Goldhofer's new Blade Transport Devices – Heavy Lift News
21 Mar 2018

Goldhofer’s new Blade Transport Devices

Goldhofer’s Director of Sales International Rainer Auerbacher and Area Sales Manager Günther Vogel handing over the first FSH and the FTV 500 to Peter Adams and his son Stefan. Photo by Goldhofer

21  March 2018

Bringing a fresh breeze to rotor blade transportation: three brand-new Goldhofer blade tip lifting devices (FSH 10) and a blade transport device (FTV 500) for the Adams Group.

For many years now Goldhofer and the Adams Group of St. Vith have been writing a joint success story. Currently the fleet operated by the Belgian transport and civil engineering experts includes more than a hundred axle lines plus an extensive range of accessories from the world market leader for heavy and special transport solutions.

Since 1997, the Adams Group has handled a number of spectacular transport operations in close collaboration with Goldhofer, many of them involving exceptional transport requirements that have triggered further developments to a variety of Goldhofer transport systems.

To that extent it is not surprising that Adams should have decided to order no fewer than three brand-new FSH 10 blade tip lifting devices that Goldhofer has just launched on the market.

Peter Adams, founder and now General Manager of the company, explains: “For us, rotor blades for the wind power industry are an everyday cargo. The FSH gives us a transport solution that puts us one step ahead of the competition – and enables us to offer rotor blade transport services with much shorter transport times on a highly cost-effective basis.”

With the FSH, Goldhofer has developed a blade tip lifting device that can handle all standard rotor blades with a length of up to 75 m.

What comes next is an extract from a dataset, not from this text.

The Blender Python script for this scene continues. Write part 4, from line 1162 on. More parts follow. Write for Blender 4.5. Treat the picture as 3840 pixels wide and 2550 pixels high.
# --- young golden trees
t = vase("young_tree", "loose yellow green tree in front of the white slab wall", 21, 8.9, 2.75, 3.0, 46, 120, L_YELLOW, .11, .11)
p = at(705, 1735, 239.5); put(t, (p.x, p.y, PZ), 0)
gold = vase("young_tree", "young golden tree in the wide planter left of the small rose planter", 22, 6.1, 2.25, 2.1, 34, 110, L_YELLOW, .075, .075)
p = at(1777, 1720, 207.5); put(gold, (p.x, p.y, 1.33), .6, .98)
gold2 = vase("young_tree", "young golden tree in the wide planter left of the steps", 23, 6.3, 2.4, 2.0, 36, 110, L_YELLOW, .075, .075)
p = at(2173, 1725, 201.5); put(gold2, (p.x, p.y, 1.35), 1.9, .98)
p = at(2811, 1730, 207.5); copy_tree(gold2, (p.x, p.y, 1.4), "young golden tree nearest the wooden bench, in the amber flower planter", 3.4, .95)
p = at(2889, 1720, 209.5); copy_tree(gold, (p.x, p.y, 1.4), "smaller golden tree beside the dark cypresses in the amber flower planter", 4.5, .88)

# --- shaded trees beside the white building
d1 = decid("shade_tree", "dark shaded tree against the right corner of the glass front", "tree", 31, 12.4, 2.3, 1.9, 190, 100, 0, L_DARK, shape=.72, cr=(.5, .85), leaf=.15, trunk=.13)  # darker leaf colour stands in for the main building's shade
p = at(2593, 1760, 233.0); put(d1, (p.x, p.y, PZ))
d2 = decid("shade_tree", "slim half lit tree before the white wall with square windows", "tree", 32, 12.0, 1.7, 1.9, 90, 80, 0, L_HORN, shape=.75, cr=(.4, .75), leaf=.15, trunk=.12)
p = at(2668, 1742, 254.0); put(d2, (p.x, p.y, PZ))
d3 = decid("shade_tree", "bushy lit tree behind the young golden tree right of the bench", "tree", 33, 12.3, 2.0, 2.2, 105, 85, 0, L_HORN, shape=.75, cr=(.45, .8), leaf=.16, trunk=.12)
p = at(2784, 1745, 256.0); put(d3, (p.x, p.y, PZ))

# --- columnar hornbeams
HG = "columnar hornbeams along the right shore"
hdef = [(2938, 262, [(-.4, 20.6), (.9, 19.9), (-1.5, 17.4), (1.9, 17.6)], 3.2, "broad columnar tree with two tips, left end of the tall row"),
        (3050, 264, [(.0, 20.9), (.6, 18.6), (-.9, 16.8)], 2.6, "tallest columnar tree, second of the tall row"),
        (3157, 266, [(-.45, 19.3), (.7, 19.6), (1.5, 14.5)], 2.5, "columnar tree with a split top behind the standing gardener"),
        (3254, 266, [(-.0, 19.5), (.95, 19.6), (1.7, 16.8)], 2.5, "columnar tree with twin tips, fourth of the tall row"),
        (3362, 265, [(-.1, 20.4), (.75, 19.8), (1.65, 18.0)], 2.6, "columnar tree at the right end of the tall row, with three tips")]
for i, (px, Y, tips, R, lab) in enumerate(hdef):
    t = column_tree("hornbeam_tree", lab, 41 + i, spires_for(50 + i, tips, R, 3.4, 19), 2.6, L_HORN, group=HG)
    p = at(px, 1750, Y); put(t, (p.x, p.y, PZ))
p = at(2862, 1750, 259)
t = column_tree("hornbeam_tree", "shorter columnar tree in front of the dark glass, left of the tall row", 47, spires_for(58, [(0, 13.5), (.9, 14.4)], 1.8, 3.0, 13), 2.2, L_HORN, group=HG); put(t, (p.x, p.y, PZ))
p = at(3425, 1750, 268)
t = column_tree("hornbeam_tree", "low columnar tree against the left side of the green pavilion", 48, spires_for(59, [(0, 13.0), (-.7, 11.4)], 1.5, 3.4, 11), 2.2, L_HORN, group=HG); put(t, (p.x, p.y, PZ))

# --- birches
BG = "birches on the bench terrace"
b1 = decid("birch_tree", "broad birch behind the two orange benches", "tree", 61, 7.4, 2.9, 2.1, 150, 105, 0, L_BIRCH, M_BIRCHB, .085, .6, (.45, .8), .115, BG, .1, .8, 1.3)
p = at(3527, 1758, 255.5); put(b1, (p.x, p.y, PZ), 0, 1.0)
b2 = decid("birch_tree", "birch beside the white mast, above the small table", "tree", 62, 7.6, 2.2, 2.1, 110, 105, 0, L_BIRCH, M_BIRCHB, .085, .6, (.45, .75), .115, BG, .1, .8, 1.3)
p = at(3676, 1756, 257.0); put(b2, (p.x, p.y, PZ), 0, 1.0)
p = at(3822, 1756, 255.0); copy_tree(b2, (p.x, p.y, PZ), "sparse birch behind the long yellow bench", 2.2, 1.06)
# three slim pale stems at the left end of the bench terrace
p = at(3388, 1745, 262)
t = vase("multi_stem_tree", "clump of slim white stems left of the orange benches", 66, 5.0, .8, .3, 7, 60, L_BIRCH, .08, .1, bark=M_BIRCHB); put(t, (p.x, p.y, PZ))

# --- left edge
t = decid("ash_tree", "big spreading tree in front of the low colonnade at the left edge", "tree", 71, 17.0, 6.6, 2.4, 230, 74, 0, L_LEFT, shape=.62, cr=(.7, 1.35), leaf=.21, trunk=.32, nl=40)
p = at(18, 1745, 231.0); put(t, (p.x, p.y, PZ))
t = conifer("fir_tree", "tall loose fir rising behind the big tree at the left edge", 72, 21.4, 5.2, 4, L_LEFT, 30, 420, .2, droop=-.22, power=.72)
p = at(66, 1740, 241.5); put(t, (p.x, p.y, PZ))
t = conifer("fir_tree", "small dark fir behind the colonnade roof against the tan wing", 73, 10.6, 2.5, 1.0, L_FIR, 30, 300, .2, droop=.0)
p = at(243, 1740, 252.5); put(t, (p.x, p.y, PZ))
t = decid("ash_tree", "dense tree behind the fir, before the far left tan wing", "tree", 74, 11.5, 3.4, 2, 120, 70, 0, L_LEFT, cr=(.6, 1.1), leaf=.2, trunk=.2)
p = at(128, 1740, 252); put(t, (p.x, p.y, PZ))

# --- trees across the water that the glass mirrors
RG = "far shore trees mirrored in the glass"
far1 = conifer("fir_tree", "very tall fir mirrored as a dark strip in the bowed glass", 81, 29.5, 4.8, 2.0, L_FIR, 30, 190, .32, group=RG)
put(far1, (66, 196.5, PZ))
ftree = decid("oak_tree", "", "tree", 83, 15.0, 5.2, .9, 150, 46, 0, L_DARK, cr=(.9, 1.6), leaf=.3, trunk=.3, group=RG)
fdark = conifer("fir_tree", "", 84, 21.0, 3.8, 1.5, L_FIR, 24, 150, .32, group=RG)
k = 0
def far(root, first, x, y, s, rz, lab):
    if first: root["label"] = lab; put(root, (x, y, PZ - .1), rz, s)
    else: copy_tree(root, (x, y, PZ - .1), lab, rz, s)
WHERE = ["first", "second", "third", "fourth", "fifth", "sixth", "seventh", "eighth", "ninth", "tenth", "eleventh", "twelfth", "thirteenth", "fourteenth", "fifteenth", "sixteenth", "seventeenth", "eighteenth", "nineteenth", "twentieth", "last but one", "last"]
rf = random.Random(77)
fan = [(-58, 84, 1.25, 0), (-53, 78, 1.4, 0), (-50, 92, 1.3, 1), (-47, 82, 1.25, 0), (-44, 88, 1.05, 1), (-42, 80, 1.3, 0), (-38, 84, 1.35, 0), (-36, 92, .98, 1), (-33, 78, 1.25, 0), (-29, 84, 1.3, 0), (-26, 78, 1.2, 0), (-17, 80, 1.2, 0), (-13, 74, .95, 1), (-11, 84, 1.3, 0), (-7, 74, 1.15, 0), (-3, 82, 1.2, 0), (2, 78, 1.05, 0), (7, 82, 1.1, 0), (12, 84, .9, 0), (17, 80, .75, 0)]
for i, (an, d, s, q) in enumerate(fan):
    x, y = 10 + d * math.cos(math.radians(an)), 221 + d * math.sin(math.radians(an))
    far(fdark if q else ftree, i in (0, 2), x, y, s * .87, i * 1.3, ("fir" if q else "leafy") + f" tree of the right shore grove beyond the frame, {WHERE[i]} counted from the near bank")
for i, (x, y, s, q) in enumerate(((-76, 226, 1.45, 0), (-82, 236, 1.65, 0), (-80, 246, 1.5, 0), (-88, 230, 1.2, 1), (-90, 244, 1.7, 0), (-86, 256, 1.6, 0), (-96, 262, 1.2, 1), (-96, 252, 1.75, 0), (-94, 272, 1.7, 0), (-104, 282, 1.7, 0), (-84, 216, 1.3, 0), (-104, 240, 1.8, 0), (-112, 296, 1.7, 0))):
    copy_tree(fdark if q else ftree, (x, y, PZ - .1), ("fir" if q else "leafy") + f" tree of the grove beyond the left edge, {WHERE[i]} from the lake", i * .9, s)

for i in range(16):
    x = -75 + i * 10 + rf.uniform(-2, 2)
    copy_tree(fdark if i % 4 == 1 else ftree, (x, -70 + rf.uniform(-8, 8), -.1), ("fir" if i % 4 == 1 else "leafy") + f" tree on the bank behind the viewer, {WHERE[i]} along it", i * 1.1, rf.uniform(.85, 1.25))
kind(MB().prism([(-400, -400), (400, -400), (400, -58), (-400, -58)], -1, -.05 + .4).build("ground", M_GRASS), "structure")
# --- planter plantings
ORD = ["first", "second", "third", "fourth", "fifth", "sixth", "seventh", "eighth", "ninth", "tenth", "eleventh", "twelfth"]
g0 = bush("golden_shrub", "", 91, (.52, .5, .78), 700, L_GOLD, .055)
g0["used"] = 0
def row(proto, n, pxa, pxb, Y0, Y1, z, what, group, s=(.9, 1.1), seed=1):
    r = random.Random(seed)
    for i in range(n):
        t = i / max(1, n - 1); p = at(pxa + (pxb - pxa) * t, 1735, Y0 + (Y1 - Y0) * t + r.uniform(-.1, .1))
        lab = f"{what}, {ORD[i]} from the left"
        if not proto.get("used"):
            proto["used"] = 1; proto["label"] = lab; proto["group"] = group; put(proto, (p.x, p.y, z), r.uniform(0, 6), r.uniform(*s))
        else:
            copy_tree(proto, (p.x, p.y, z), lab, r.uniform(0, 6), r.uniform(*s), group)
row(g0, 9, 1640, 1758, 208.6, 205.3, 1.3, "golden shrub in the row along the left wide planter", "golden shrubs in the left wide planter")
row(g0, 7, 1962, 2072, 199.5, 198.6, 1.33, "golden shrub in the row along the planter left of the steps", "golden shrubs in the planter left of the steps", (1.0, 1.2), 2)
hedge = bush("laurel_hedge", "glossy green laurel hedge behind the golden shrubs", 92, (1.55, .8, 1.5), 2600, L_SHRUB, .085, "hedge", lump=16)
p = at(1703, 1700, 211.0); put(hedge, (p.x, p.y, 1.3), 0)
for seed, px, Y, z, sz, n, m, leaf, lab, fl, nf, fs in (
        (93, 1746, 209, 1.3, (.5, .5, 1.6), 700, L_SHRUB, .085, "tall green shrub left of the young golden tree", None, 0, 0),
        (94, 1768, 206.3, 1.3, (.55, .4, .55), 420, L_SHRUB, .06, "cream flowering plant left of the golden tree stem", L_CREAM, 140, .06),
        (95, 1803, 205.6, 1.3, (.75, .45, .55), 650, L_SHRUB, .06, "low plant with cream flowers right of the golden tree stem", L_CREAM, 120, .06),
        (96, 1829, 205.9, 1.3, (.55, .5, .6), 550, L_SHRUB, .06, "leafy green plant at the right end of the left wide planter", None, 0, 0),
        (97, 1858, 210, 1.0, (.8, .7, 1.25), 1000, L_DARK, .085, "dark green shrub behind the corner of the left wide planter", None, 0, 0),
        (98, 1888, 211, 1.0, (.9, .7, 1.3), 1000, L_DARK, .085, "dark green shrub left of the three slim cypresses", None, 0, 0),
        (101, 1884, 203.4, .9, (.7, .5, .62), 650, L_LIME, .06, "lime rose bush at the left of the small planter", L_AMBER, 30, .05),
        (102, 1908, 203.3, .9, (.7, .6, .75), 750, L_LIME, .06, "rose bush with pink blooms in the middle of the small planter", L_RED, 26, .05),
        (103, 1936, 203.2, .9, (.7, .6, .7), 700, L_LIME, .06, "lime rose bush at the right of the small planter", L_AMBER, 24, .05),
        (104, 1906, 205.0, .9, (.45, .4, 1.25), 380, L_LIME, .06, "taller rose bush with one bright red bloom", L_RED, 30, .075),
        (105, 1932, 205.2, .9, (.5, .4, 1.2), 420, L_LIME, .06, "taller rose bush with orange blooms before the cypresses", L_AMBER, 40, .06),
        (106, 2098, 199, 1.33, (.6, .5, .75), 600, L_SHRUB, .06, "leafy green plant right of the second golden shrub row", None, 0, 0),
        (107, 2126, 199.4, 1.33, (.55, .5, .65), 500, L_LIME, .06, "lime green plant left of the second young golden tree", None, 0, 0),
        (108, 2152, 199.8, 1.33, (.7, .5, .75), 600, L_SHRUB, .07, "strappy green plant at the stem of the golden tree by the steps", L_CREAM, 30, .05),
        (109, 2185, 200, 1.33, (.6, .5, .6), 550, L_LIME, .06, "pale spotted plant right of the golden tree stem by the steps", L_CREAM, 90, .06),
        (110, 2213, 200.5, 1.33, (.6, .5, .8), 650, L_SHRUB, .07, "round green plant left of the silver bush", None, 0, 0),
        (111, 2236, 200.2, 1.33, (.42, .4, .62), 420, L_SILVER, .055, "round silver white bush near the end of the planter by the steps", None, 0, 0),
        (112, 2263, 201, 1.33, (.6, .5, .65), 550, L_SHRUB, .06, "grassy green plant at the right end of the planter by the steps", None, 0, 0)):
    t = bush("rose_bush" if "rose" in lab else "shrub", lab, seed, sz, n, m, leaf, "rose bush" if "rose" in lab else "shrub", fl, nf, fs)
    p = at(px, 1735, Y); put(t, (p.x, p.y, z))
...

With a payload capacity of up to 10 tons and a height of 10 m, Goldhofer’s new FSH is outstanding in this product category.

It is designed as an autonomous system, with an integrated power unit to make it independent of the vehicle’s hydraulic and electrical systems. In order to negotiate difficult bends, the semitrailer can be retracted as the FSH is mounted on rails on the deck.

With a stroke of 7,000 mm, the FSH is considerably more powerful and sets a benchmark for the transport of wind turbines.

Peter Adams says: “With the three FSHs and the FTV 500, we have raised our transport capacities for the wind power industry to a new level and thus offer our customers decisive transport advantages.”

With the FTV 500, which was delivered together with the first FSH, the Adams Group has added a particularly powerblade blade transport device to its fleet. As the rotor blade mounted on the device can be raised hydraulically to an angle of up to 60 degrees, even the most challenging routes can be taken with the FTV 500, including passage under winding roads through forested areas.

Peter Adams concludes: “The ratio of three FSHs to one FTV 50O is ideal for our order books today. We are now in a position to quickly transport a large number of blades and also offer reliable delivery to sites with poor access.”